Beating Sun (Tant quel le soleil frappe) – il primo lungometraggio fiction di Philippe Petit – è ambientato in una Marsiglia urbana e popolare. Presentato nella Settimana della critica veneziana ha diverse qualità e qualche piccolo difetto, a dimostrazione dell’elevato livello di questa sezione festivaliera.

La trama in breve: Max è un paesaggista e vive a Marsiglia. Combatte per creare un giardino selvaggio in un luogo trascurato. All’età di 40 anni, la realizzazione di questo progetto si trasforma in un’ossessione che sconvolgerà la sua vita e il suo sogno, ben presto, si rivelerà essere un’ossessione.

Interessante quello che afferma a proposito del soggetto lo stesso regista. “Il mio film esplora un personaggio in una situazione di stallo e il modo in cui cerca di ridisegnare il suo paesaggio interiore per non abbandonare le sue ambizioni. Ho voluto ancorarlo al mondo degli architetti del paesaggio perché sono al centro delle questioni di reinvenzione dello spazio urbano, di transizione ecologica e sociale. Queste professioni mettono in discussione l’uniformità che condiziona lo sviluppo delle nostre città e, oltre a questo, le nostre mentalità. Il paesaggista è inoltre legato quasi inscindibilmente ad un’altra figura, quella del giardiniere. Quest’ultimo si evolve in prima linea nella natura e svolge un ruolo decisivo perché è lui che la plasma. I suoi gesti, i suoi strumenti e i suoi veicoli sono per me questioni cinematografiche forti e singolari”. Dunque, è anche un film legato allo spazio e alla vita delle persone dentro questo spazio. E dove la natura ha un ruolo importante all’interno di questo spazio. In proposito, è piuttosto interessante notare che è un film popolato anche da molti genitori e soprattutto figli. Ha una figli il protagonista e anche il calciatore Djibril Cissé che cerca di convincere a fare da testimonial per il progetto urbano. Figli che sono gli adulti di domani e quindi le persone che potranno usufruire del nuovo parco urbano.

Lo spettatore viene immerso in questa realtà e a poco a poco ne comprende le ragioni e fa il tifo per Max.
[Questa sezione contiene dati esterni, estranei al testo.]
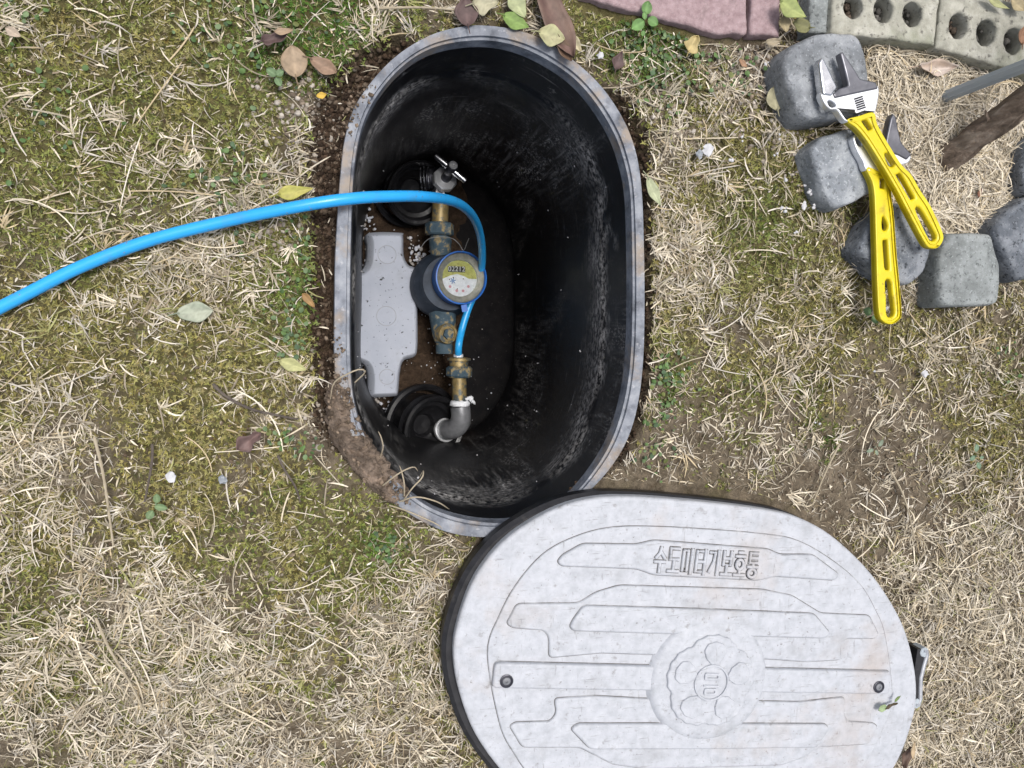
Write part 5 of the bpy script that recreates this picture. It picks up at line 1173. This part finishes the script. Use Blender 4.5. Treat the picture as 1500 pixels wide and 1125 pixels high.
seedling(1282, 655, [(8, -6, 14, 8, 60), (-8, 5, 16, 7, 190), (2, 8, 10, 6, -70)], 'pale blue green seedling amid bare soil right of the box', col=(.18, .22, .16))
seedling(402, 110, [(-4, -4, 16, 12, 150), (8, -3, 12, 10, 30), (6, 10, 14, 10, -60)], 'small green seedling beside the upright tan leaf', col=(.13, .2, .1))
seedling(1155, 130, [(0, 0, 14, 7, 30), (-5, 3, 8, 6, 200)], 'tiny bright green seedling against the largest cobble', col=(.1, .24, .04))
def twig(pts, r, label, mat=M_twig, name='twig', cat='twig', group='twigs on the lawn'):
    w_ = [P(*q) for q in pts]; s_ = spline(w_, 26, False); tag(MB().tube(s_, [r * (.7 + .5 * math.sin(k * 1.3) ** 2 * .6) * (1 - .4 * k / 26) for k in range(26)], 7).out(name, mat, None, True, w_[0]), label, cat, group)
twig([(312, 562, .012), (330, 580, .014), (365, 598, .012), (400, 607, .012), (436, 614, .012)], .0026, 'dark curved twig pointing at the left rim')
twig([(407, 667, .010), (418, 690, .013), (432, 712, .012), (440, 735, .010)], .0022, 'short brown twig below the left rim')
twig([(223, 650, .01), (222, 680, .013), (212, 735, .01)], .0022, 'thin dark upright twig on the left lawn')
twig([(138, 640, .012), (152, 700, .013), (166, 800, .012)], .0024, 'long pale dry stem running down the left lawn', material('pale dry stem', [(.3, .25, .17), (.42, .36, .26)], 60, 4, .85))
twig([(555, 12, .012), (620, 11, .014), (680, 16, .012)], .002, 'pale dry stem at the top edge above the box', bpy.data.materials['pale dry stem'])
twig([(140, 905, .012), (160, 950, .014), (190, 1000, .012), (210, 1040, .012)], .0022, 'pale dry stem on the lower left lawn', bpy.data.materials['pale dry stem'])
twig([(1230, 650, .012), (1210, 690, .014), (1190, 740, .01)], .002, 'forked pale runner above the lid on bare soil', bpy.data.materials['pale dry stem'])
twig([(1305, 690, .012), (1325, 730, .013), (1340, 790, .01)], .002, 'pale dry runner right of the lid top', bpy.data.materials['pale dry stem'])
# white stones
def pebble(u, v, r, label, col, sq=1.0, z=.006):
    c = P(u, v, z); IV, IF = ico(); bm = bmesh.new(); bmesh.ops.create_icosphere(bm, subdivisions=2, radius=1.0); rr = random.Random(int(u))
    vv = [c + Vector((q.co.x * S(r) * (1 + rr.gauss(0, .2)), q.co.y * S(r) * sq * (1 + rr.gauss(0, .2)), q.co.z * S(r) * .45)) for q in bm.verts]; f = [[q.index for q in ff.verts] for ff in bm.faces]; bm.free()
    tag(build('pebble', vv, f, M_bead if col else M_st2, None, True, c), label, 'pebble', 'white pebbles and chips')
pebble(1038, 219, 9, 'white chip on the lawn between box and cobbles', 1, z=.014)
pebble(1025, 225, 6, 'grey pebble touching the white chip', 0, z=.012)
pebble(250, 698, 7, 'white pebble on bare soil at left', 1, z=.012)
pebble(326, 703, 6, 'greyish pebble right of the white pebble at left', 0)
pebble(880, 81, 5, 'small white pebble above the right rim', 1, z=.012)
pebble(1178, 302, 4, 'small white chip beside the pale cobble', 1, sq=1.6, z=.014)
pebble(1355, 547, 6, 'pinkish white chip on the right lawn', 1, z=.012)
pos = []; rad = []
for u, v in [(1147, 309), (1149, 304), (1178, 272), (1186, 278), (1188, 282), (1149, 262), (1136, 228), (1120, 93), (1192, 300), (1166, 340), (1090, 205), (1072, 232), (1140, 200), (1281, 447), (1302, 448), (1283, 543), (1200, 620), (765, 470)][:-1]:
    for k in range(2): pos.append(P(u + rng.normal(0, 3), v + rng.normal(0, 3), .012)[:]); rad.append(rng.uniform(.0015, .0034))
pebbles('foam_crumbs', np.array(pos), np.array(rad), None, M_bead, 'tiny white foam crumbs scattered round the cobbles', 'crumbs')

# ------------------------------------------------------------------ soil smeared over the lower left rim and dry grass hanging there
def soil_bank():
    c_px = [(497, 560), (497, 590), (502, 618), (512, 642), (527, 664), (542, 684), (556, 702), (572, 718), (590, 735)]
    pts = spline(PA(c_px, RIM_Z), 110, False); m = MB(); rows = []; K = 26; NR = 109
    for i, p in enumerate(pts):
        t = (pts[min(i + 1, NR)] - pts[max(i - 1, 0)]).normalized(); nr = Vector((t.y, -t.x, 0)); taper = math.sin(math.pi * min(1, max(0, i / NR))) ** .5
        row = []
        for k in range(K):
            s_ = k / (K - 1) * 2 - 1; w = .022 * (.55 + .45 * taper); q = p + nr * (s_ * w) * 1.0
            n1 = fbm(np.array([q.x * 60]), np.array([q.y * 60]), 101)[0] - .5; n2 = fbm(np.array([q.x * 180]), np.array([q.y * 180]), 103)[0] - .5
            z = RIM_Z - .006 + taper * (.016 * (1 - s_ * s_) ) + n1 * .018 + n2 * .016 - .008 * abs(s_) ** 6
            row.append(Vector((q.x + n2 * .014, q.y + n1 * .014, z)))
        rows.append(row)
    v = [q for r in rows for q in r]; f = [[i * K + k, i * K + k + 1, (i + 1) * K + k + 1, (i + 1) * K + k] for i in range(NR) for k in range(K - 1)]
    cc = [list(np.array([.2, .155, .12]) * (.35 + 1.2 * fbm(np.array([q.x * 70]), np.array([q.y * 70]), 9)[0])) for q in v]
    ob = build('soil_bank', v, f, M_ground, None, True, pts[35], cc); tag(ob, 'crust of brown soil smeared over the lower left rim', 'soil', kind='stuff')
    pos, rad, col = [], [], []
    for cl, n, sd_ in ((c_px, 620, 10), ([(505, 195), (515, 165), (530, 140), (548, 118)], 90, 7), ([(497, 220), (496, 240)], 25, 6), ([(492, 480), (492, 560)], 50, 5)):
        pth = spline(PA(cl, RIM_Z), 60, False)
        for k in range(n):
            p = pth[int(rng.integers(0, 60))]; pos.append((p.x + rng.normal(0, S(sd_)), p.y + rng.normal(0, S(sd_)), RIM_Z + rng.uniform(-.002, .006))); rad.append(.0008 + .0028 * rng.random() ** 2.5); col.append(np.array([.19, .145, .105]) * rng.uniform(.4, 1.4))
    pos = np.array(pos); ok = ~inside(pos[:, 0], pos[:, 1], BOX_IN)
    pebbles('rim_soil', pos[ok], np.array(rad)[ok], np.array(col)[ok], M_crumb, 'loose soil crumbs sitting on the box rim', 'soil')
soil_bank()
bl = []
for pts in ([(560, 712, .015), (575, 700, .03), (590, 690, .03), (606, 684, .022), (612, 690, .015)], [(585, 735, .012), (610, 728, .03), (640, 735, .02), (658, 746, -.01)], [(592, 728, .012), (592, 708, .03), (588, 690, .03), (585, 682, .025)], [(520, 560, .012), (535, 545, .03), (528, 541, .04), (515, 545, .04), (490, 560, .03), (484, 585, .015)], [(590, 735, .012), (604, 715, .03), (618, 700, .03), (620, 690, .02), (614, 700, .01)], [(557, 670, .0), (561, 655, .02), (558, 640, .03), (554, 632, .03)], [(570, 740, .01), (600, 750, .02), (640, 768, .014), (648, 775, .012)]):
    bl.append(spline([P(*q) for q in pts], 16, False))
m = MB()
for b_ in bl: m.tube(b_, [.0010] * 12 + [.0009, .0008, .0006, .0003], 6)
tag(m.out('hanging_grass', bpy.data.materials['pale dry stem'], None, True, bl[0][0]), 'loose dry grass stems hanging over the lower left rim', 'grass', kind='stuff')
Anche se la sua visione è idealista e anche ossessiva. Me lo comprende, spera che il suo entusiasmo riesca a far breccia nei cuori degli speculatori. Ecco, forse uno dei piccoli difetti è proprio nella divisione, un po’ innaturali tra buoni e cattivi, tra idealisti e speculatori. Ma anche questa piccola pecca è perdonabile grazie a un’ottima tensione narrativa. Una tensione data dall’entusiasmo di Max e dal fatto che la camera non lo abbandona mai, gli siamo tutto il tempo alle costole; lo seguiamo nelle sue ricerche e facciamo il tifo per lui.